Great time, Great Memories

[POSTED ON: 19th November 2014]

I’m in Ghana’s capital city of Accra today and thinking back to mid-October last year when I was able to take a couple of days and head up to Bolgatanga in Ghana’s Upper East Region and go back out to meet with the basket making groups that I had met in early September.

 

In September I went out with my friend and colleague Alfred Akolgo, a young man from the Bolgatanga area who was a Masters in Development student at Ghana’s University for Development Studies.  I had met Alfred when he assisted me with a field placement for some young Canadian students, who ended up helping and supporting some development projects in Kperisi, where Baraka Shea Butter is made.

 

Anyway, I flew from Accra to Tamale and then traveled to Bolgatanga by truck, picked up Alfred and a local colleague and went back to visit the women’s basket making groups and to thank them for their work on the baskets.

Bolgatanga (hidden beneath the women and basket photo in the map to the left) is the capital of Ghana’s Upper East Region and the hub of the Upper East’s basket making industry.

The first group we went to was the Alamgubbe Group.  The women, some children and a few men were gathered working on baskets and visiting.  A couple of the women were working on ground nuts (peanuts) removing the nuts from the roots of plants that they had just harvested.

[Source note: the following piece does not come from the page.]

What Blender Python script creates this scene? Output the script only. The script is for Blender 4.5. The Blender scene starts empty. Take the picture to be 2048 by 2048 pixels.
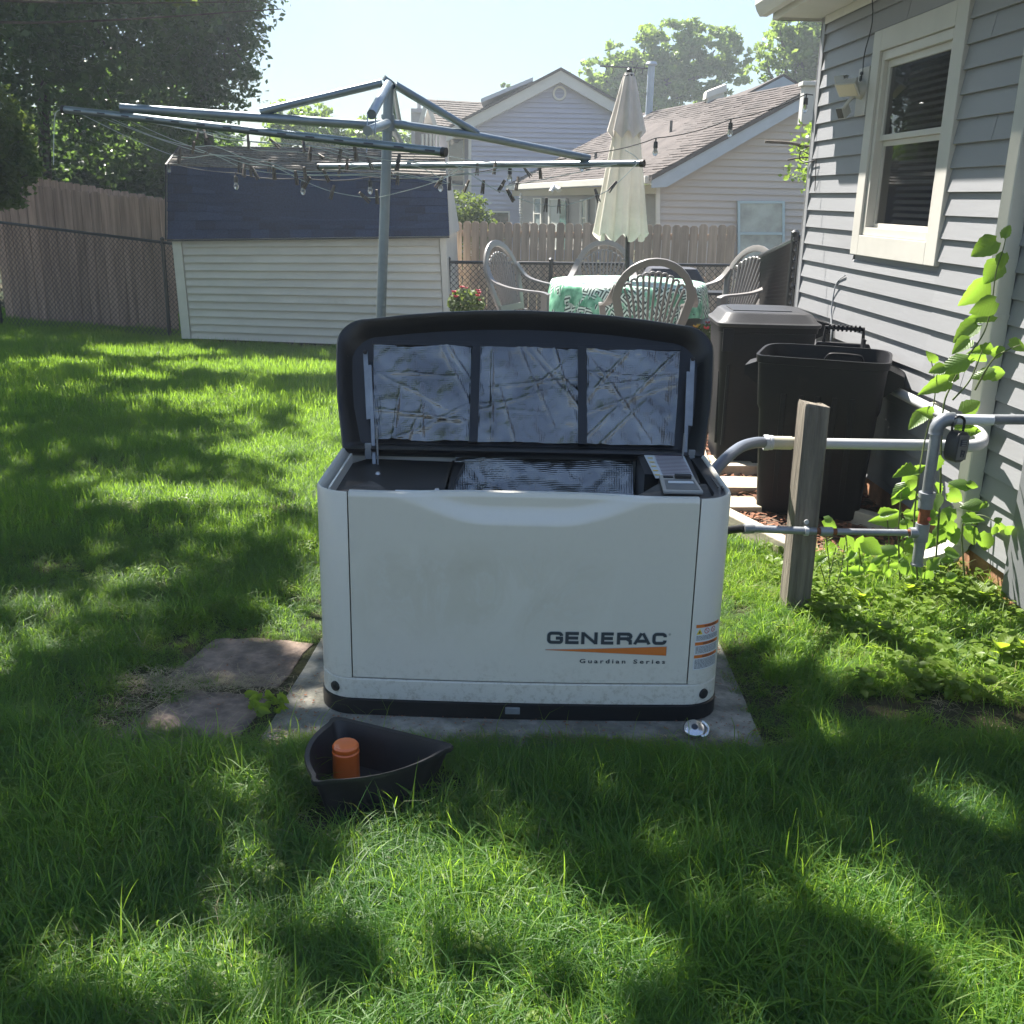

Groundnuts (peanuts) grow underground like potatoes.  The plants are pulled and the nuts taken from the roots for drying, or eating green (which is how I like them!  I ate so many that my stomach was protesting).

 

It was humbling to see the reaction we received.  I had been to see the group about a month before as I wanted to meet them myself rather than to do as many do, which is to either buy the baskets from a middleman in the market or just send out an agent.

 

I like meeting the groups we work with personally.  In addition to it being very satisfying and interesting it also allows me to let them know what we expect in terms of quality, to learn a bit about them and have a direct connection.  It is traditional to bring small gifts/tokens when meeting and I always give the group’s treasurer money to be used to support the children and their education.  Mostly not much (we are a very small business) but something to both help, and to demonstrate our intention.

 

Over time we then try to follow up with more specific projects that we work with friends and customers to raise money to support.  Right now we are working with Alfred to work with the women’s groups to identify a couple of female students that we can raise scholarship money to support them for high school and post-secondary.

 

When I arrived in October, it was my second visit.  After a very heartwarming greeting the women told me how they had used the money I had given them to buy school supplies for their children and how the money we were paying them for the baskets was helping them with school and all of the other cash costs of running a household in a northern Ghanaian village.

 

I was surprised when they told me that nobody else had ever came back to thank them for their work. They said that very seldom did they even meet the buyers.  Mostly they worked through middlemen.  They were quite touched that I had made the effort to come back a second time.

 

Below are some photos.  You can see other photos from the basket making groups, and even some videos, here.

In the Alamgubbe group and in many of the groups you will find some of the men with the women, either working o baskets or helping with the childcare

Basket making is very much a social activity.  The Alamgubbe group, like most other groups, have a meeting, work area.  They will bring their supplies, children and whatever and spend the day working together and visiting.  Some of the more fortunate groups have been able to secure support or earn enough to have a building so they can work inside when it rains and to store their supplies in.

Even though the work is social, the attention to detail is great and it takes hard work and concentration to make the beautiful baskets that Baraka is so proud to bring to North America.

The children enjoy being together and around parents and family.

You can see some Shea Trees in the distance.

The Alamgubbe group and children pose with some of the baskets that they were working on the day I visited them.

Alfred Akolgo (far right) with others from University for Development Studies and University of Winnipeg field placement students (photo taken in Ghana’s Upper West Region, near the village of Kperisi, where Baraka Shea Butter is made).